Whoever the hooker, Newcastle’s No 2 has scored Falcons’ last five tries, but the powerful driving maul is only the tip of their evolutionary iceberg. Steve Bates tells Nick Purewal an emphasis shift is no revolution

Newcastle Falcons boss Steve Bates

TOBY Booth brings his talented but suffering London Irish side to the North East tomorrow, no doubt with his favourite reminder ringing in their ears.

Upwardly-mobile head coach Booth often talks of ‘earning the right to go wide’, but he does not overuse it. In fact, in the modern game, fighting for the ability to move the ball away from contact is a pre-requisite of Premiership rugby.

So no matter how many times Booth utters those words, it will never be too often, and it will be never be less pertinent.

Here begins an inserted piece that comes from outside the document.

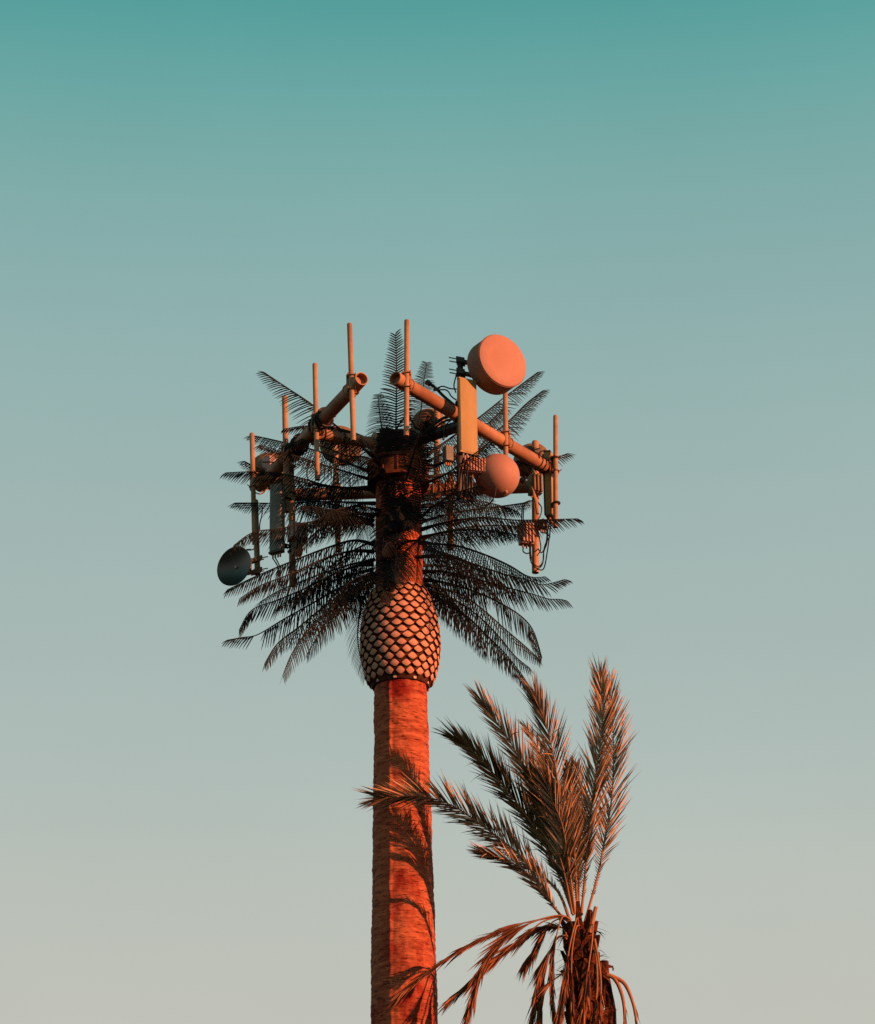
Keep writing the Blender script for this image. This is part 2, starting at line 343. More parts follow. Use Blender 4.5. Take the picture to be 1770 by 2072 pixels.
# vertical antenna poles on the pipes
def pole(top, bot, d, r=.043, mt=M_pipe, pp=None, cy=None):
    m = MB(); a, b = P(*top, d), P(*bot, d); ax = (a - b); L_ = ax.length
    m.lathe(b, ax, [(.05, r * .8), (0, r * .8), (0, r), (L_ - .012, r), (L_, r * .85)], 16)
    o = m.build('antenna_pole', mt, mast)
    if pp is not None:
        e = on_pipe(pp, top[0] + (bot[0] - top[0]) * .4); q = MB(); c = b + ax * ((e.z - b.z) / ax.z); dv = (e - c); dv.z = 0
        dv = dv.normalized() if dv.length > .02 else V((0, 1, 0)); sd = dv.cross(V((0, 0, 1)))
        q.box(c + dv * .062, sd, dv, (0, 0, 1), (.085, .012, .17))
        for h in (-.13, .13):
            q.torus(c + V((0, 0, h)), (0, 0, 1), r + .008, .012, 16, 6); q.box(c + dv * .03 + V((0, 0, h)), sd, dv, (0, 0, 1), (.075, .035, .018))
            q.tube([c + sd * .06 + V((0, 0, h)) - dv * .10, c + sd * .06 + V((0, 0, h)) + dv * .12], .009, 6); q.tube([c - sd * .06 + V((0, 0, h)) - dv * .10, c - sd * .06 + V((0, 0, h)) + dv * .12], .009, 6)
        pd = (pp[1] - pp[0]).normalized()
        for h in (-.06, .06): q.torus(e + pd * h, pd, .122, .012, 24, 6)
        q.build('clamp', M_dark if mt is M_dark else M_frame, o)
    return o
def dpole(pp, x, off=.17): return -on_pipe(pp, x).y + off
dL1, dL2, dL3, dL4 = dpole(pL, 530, .2), dpole(pL, 580), dpole(pL, 640), dpole(pL, 716)
dR1, dR2, dR3, dR4 = dpole(pR, 822), dpole(pR, 931), dpole(pR, 1023), dpole(pR, 1108)
pole((509.5, 877), (515, 1101), dL1, pp=pL); pole((516.5, 1012), (521, 1163), dL1 + .1, .05)
pole((576, 802), (580.5, 1036), dL2, .05, pp=pL); pole((590, 985), (592, 1186), dL2 - .15, .058)
pole((637, 736), (642, 971), dL3, pp=pL); pole((707, 655), (715, 892), dL4, pp=pL)
pole((823, 648), (822, 882), dR1, pp=pR); pole((931, 735), (929, 1010), dR2, .05, M_dark, pp=pR)
pole((1022, 786), (1024, 1000), dR3, pp=pR); pole((1124, 841), (1124, 1067), dR4, pp=pR)
dB = -pB[0].y
pole((1083, 893), (1083, 1159), dB + .17, .062, pp=pB); pole((884, 818), (883, 1010), dB + .15, .055, pp=pB)
pole((677, 862), (684, 1116), dB + .15, .05, pp=pB); pole((911, 960), (911, 1112), dB + .17, .05, pp=pB)

# ------------------------------------------------------------------ plastic fronds
def basis(Tg, roll, up=None):
    S = Tg.cross(up or V((0, 0, 1)))
    if S.length < .12: S = V((1, 0, 0)) - Tg * Tg.x
    S.normalize(); N = S.cross(Tg).normalized()
    c, s = math.cos(roll), math.sin(roll); return S * c + N * s, N * c - S * s
def fake_frond(pts, sgn=0, L=2.8, leaf=.54, roll=0.0, n=None, d0=None, seed=0, dt=None):
    rnd = random.Random(seed * 7 + 3)
    pts = [V((x, y, 0)) for x, y in pts]; cum = [0]
    for a, b in zip(pts, pts[1:]): cum.append(cum[-1] + (b - a).length / PXM)
    l = cum[-1]; ex = math.sqrt(max(L * L - l * l, .09)) if dt is None else dt
    if d0 is None: d0 = (sgn or 1) * math.sqrt(max(0, .36 ** 2 - ((pts[0].x - 812) / PXM) ** 2))
    P3 = [P(p.x, p.y, d0 + sgn * ex * (c / l) ** .9) for p, c in zip(pts, cum)]
    sp = spline(P3, 31)[:30]; m = MB(); Lr = sum((b - a).length for a, b in zip(sp, sp[1:]))
    m.tube(sp, [.022 * (1 - .75 * i / 29) + .018 * max(0, 1 - i / 4) for i in range(30)], 6)
    dr = (sp[20] - sp[2]).normalized(); upv = V((0, 1, .25)) if abs(dr.z) > .72 else None
    n = n or max(18, int(Lr / .050)); gap = rnd.uniform(.2, .9) if rnd.random() < .15 else 0
    for i in range(n):
        u = .07 + .925 * i / (n - 1); f = u * 29; k = min(28, int(f)); p = sp[k].lerp(sp[k + 1], f - k)
        Tg = (sp[min(k + 2, 29)] - sp[max(k - 1, 0)]).normalized(); S, N = basis(Tg, roll + rnd.uniform(-.06, .06), upv)
        ll = leaf * (.74 if upv else 1) * min(1, .55 + (u - .07) * 3) * (1 - .70 * max(0, (u - .35) / .65) ** 1.3) * rnd.uniform(.92, 1.06)
        for sg in (-1, 1):
            if rnd.random() < .035 or (gap and gap < u < gap + .06): continue
            d = (S * sg * (.85 if upv else .62 - .25 * u) + Tg * ((.15 if upv else .28) + .6 * u * u + rnd.uniform(-.07, .07)) - N * (.05 if upv else .55)).normalized(); q = p.copy(); w = .0130 if upv else .0098
            wv = (Tg - d * Tg.dot(d)).normalized(); vs = [q - wv * w, q + wv * w]
            for st in range(4):
                q = q + d * (ll / 4); d = (d + V((0, 0, -1)) * (.22 if upv else .20) * (1 - .3 * u) + Tg * .06).normalized()
                wv = (Tg - d * Tg.dot(d)).normalized(); ww = w * (1, .95, .75, .18)[st]; vs += [q - wv * ww, q + wv * ww]
            m.add(vs, [(a, a + 1, a + 3, a + 2) for a in (0, 2, 4, 6)])
    return m.build('frond', M_frond, mast, smooth=False)
def zz(Z, *pts): return [Z(*p) for p in pts]
FR = [
 # upper, towards -x
 (zz(Z1, (1740, 1560), (1560, 1400), (1300, 1190), (1100, 1010), (820, 820), (545, 635)), 1),
 (zz(Z1, (1720, 1720), (1450, 1610), (1170, 1500), (790, 1400), (500, 1335), (395, 1330)), -1),
 (zz(Z1, (1700, 1790), (1250, 1650), (1000, 1570), (800, 1510), (650, 1460), (510, 1415)), 1),
 (zz(Z3, (1420, 330), (1100, 330), (800, 280), (500, 190), (370, 130), (285, 85)), -1),
 (zz(Z3, (1430, 350), (1050, 318), (850, 262), (600, 205), (370, 195), (110, 205)), 1),
 (zz(Z3, (1450, 470), (1000, 455), (600, 468), (380, 465), (190, 465)), -1),
 (zz(Z3, (1430, 620), (1250, 570), (1000, 512), (780, 490)), 1),
 (zz(Z3, (1430, 590), (1100, 480), (850, 430), (700, 400), (560, 420)), -1),
 (zz(Z3, (1430, 660), (1300, 590), (1050, 540), (830, 500)), -1),
 (zz(Z3, (1420, 645), (1100, 608), (850, 640), (620, 690), (390, 722), (190, 860)), 1),
 # lower, towards -x
 (zz(Z3, (1450, 830), (1270, 790), (1050, 850), (760, 960), (420, 1100), (125, 1240)), 1),
 (zz(Z3, (1440, 890), (1250, 882), (1000, 955), (700, 1090), (450, 1185), (240, 1320)), 1),
 (zz(Z3, (1440, 960), (1200, 1010), (850, 1130), (600, 1235), (420, 1345)), -1),
 (zz(Z3, (1440, 1000), (1300, 1010), (1100, 1080), (850, 1205), (600, 1310), (375, 1400), (250, 1610)), 1),
 (zz(Z3, (1430, 1040), (1150, 1120), (900, 1210), (700, 1310), (580, 1390)), -1),
 (zz(Z3, (1440, 1070), (1150, 1200), (900, 1340), (650, 1480), (430, 1610), (300, 1632), (115, 1665)), 1),
 (zz(Z3, (1440, 1110), (1150, 1270), (950, 1410), (800, 1535), (600, 1690), (470, 1900)), 1),
 (zz(Z3, (1450, 1150), (1200, 1280), (1000, 1440), (850, 1590), (720, 1790), (635, 2005)), 1),
 (zz(Z3, (1450, 1090), (1300, 1200), (1150, 1290), (1020, 1400)), -1),
 (zz(Z3, (1460, 1120), (1350, 1290), (1310, 1480), (1305, 1700), (1370, 2010)), -1),
 (zz(Z3, (1470, 1100), (1400, 1180), (1340, 1330), (1320, 1480)), -1),
 # lower, towards +x
 (zz(Z4, (250, 400), (450, 345), (650, 300), (1000, 255), (1260, 215)), -1),
 (zz(Z4, (250, 470), (500, 400), (800, 362), (1100, 385), (1400, 380), (1710, 370)), 1),
 (zz(Z4, (255, 560), (400, 505), (700, 445), (1000, 432), (1220, 450)), -1),
 (zz(Z4, (240, 545), (420, 500), (650, 470), (900, 480), (1150, 520)), 1),
 (zz(Z4, (230, 590), (400, 600), (600, 622), (850, 705), (1050, 795), (1230, 895), (1415, 890)), 1),
 (zz(Z4, (200, 720), (480, 705), (750, 790), (1000, 872), (1250, 935), (1350, 968), (1590, 905)), 1),
 (zz(Z4, (250, 790), (480, 800), (700, 860), (950, 930), (1140, 1120)), -1),
 (zz(Z4, (260, 850), (450, 850), (700, 902), (1000, 985), (1250, 1050), (1400, 1095), (1510, 1098), (1610, 1128)), 1),
 (zz(Z4, (265, 920), (500, 955), (750, 1035), (950, 1125), (1150, 1250), (1265, 1390), (1352, 1665)), 1),
 (zz(Z4, (265, 960), (600, 1050), (800, 1185), (1000, 1360), (1200, 1530), (1345, 1670)), -1),
 (zz(Z4, (270, 1000), (420, 1040), (600, 1130), (780, 1260), (950, 1430), (1100, 1610), (1260, 1740)), -1),
 (zz(Z4, (275, 1000), (450, 1110), (650, 1240), (850, 1430), (1000, 1580), (1150, 1765), (1285, 1970)), 1),
 (zz(Z4, (110, 575), (250, 570), (400, 610), (480, 700)), 1),
 (zz(Z4, (250, 640), (450, 680), (650, 750), (860, 870)), -1),
 (zz(Z4, (265, 930), (400, 1010), (520, 1130), (640, 1290)), -1),
 # upper, towards +x
 (zz(Z2, (490, 1150), (700, 1000), (900, 855), (1100, 695), (1390, 475)), -1),
 (zz(Z2, (480, 1260), (700, 1180), (880, 1110), (960, 1020), (1130, 885), (1270, 745), (1430, 620)), -1),
 (zz(Z2, (480, 1330), (800, 1270), (1100, 1215), (1500, 1165), (1630, 1125)), -1),
 (zz(Z2, (460, 1220), (700, 1090), (950, 915), (1100, 775)), -1),
 (zz(Z2, (480, 1370), (640, 1300), (850, 1150), (1000, 1030)), 1),
 (zz(Z2, (440, 1640), (560, 1540), (720, 1450), (930, 1385)), 1),
 (zz(Z2, (450, 1480), (620, 1440), (800, 1400), (1000, 1360)), -1),
 (zz(Z2, (450, 1560), (640, 1530), (860, 1470), (1010, 1480)), -1),
 # upright
 (zz(Z2, (232, 1590), (238, 1250), (243, 900), (247, 500), (240, 140)), 1),
 (zz(Z2, (350, 1250), (400, 1000), (440, 800), (462, 580), (490, 395)), -1),
 (zz(Z2, (180, 1230), (145, 1020), (118, 850), (98, 655)), -1),
 (zz(Z2, (330, 1330), (370, 1180), (430, 1000), (500, 820)), 1),
 (zz(Z2, (380, 1280), (420, 1130), (500, 980), (650, 850)), -1),
 (zz(Z2, (120, 1240), (60, 1130), (20, 1060), (-40, 1000)), 1),
 # towards the camera, hanging over the trunk
 (zz(ZB, (500, 60), (500, 230), (480, 420), (430, 700), (480, 940)), 1),
 (zz(ZB, (560, 560), (520, 700), (490, 920)), 1),
 (zz(ZB, (640, 860), (560, 950), (480, 1130), (400, 1320)), 1),
 (zz(ZA, (860, 1160), (900, 1000), (960, 760), (870, 520)), 1),
 (zz(ZA, (880, 1740), (930, 1500), (950, 1250), (900, 1000)), 1),
 (zz(ZA, (600, 1600), (560, 1450), (480, 1250), (330, 1080)), 1),
]
for i, (pts, sg) in enumerate(FR):
    hang = i >= len(FR) - 6
    if hang: fake_frond(pts, sg, seed=i, roll=random.uniform(-.3, .3), dt=.22, d0=.44, leaf=.40)
    else: fake_frond(pts, sg, seed=i, roll=random.uniform(-.25, .25), L=2.75)
for i, pts in enumerate([zz(ZA, (560, 1440), (520, 1600), (450, 1790)), zz(ZA, (660, 1250), (630, 1430), (560, 1640)), zz(ZA, (800, 1380), (790, 1560), (740, 1780)),
    zz(ZB, (640, 20), (640, 190), (600, 360)), zz(ZB, (440, -40), (400, 170), (360, 420), (370, 600)), zz(ZB, (590, 300), (600, 520), (560, 780)),
    zz(ZB, (720, 520), (690, 740), (610, 1000)), zz(ZA, (870, 960), (890, 700), (990, 380)),
    zz(ZB, (420, 560), (400, 800), (330, 1060)), zz(ZA, (960, 640), (985, 360), (1100, 120)), zz(ZA, (520, 640), (450, 430), (400, 200))]):
    fake_frond(pts, 1, seed=300 + i, roll=random.uniform(-.4, .4), dt=.25, d0=.45, leaf=.42)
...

Former Wasps and England scrum-half Steve Bates might not use the exact same phrase with the regularity of his Irish counterpart, but the sentiments are the same, and the two men share similar rugby philosophies. Bates and Booth get on well, stemming from their time coaching the Saxons at the Churchill Cup, where no doubt they had just cause to run through their myriad rugby ideas.

Irish are clearly far further down the squad development line than Bates’ men, after their exploits battling all the way to last term’s Premiership final.

But the Falcons stole a priceless 15-11 win over the Irish at the Madejski Stadium back in October, and Booth’s boys are sat fourth in the table after a home defeat at the hands of struggling Bath last weekend too.

Irish lost Shane Geraghty to Northampton in the summer, and so far Ryan Lamb has failed to fill the bleached-blond outside-half’s boots in Reading, while Coventry-born Geraghty himself has struggled to assert any dominance over Stephen Myler at the Saints.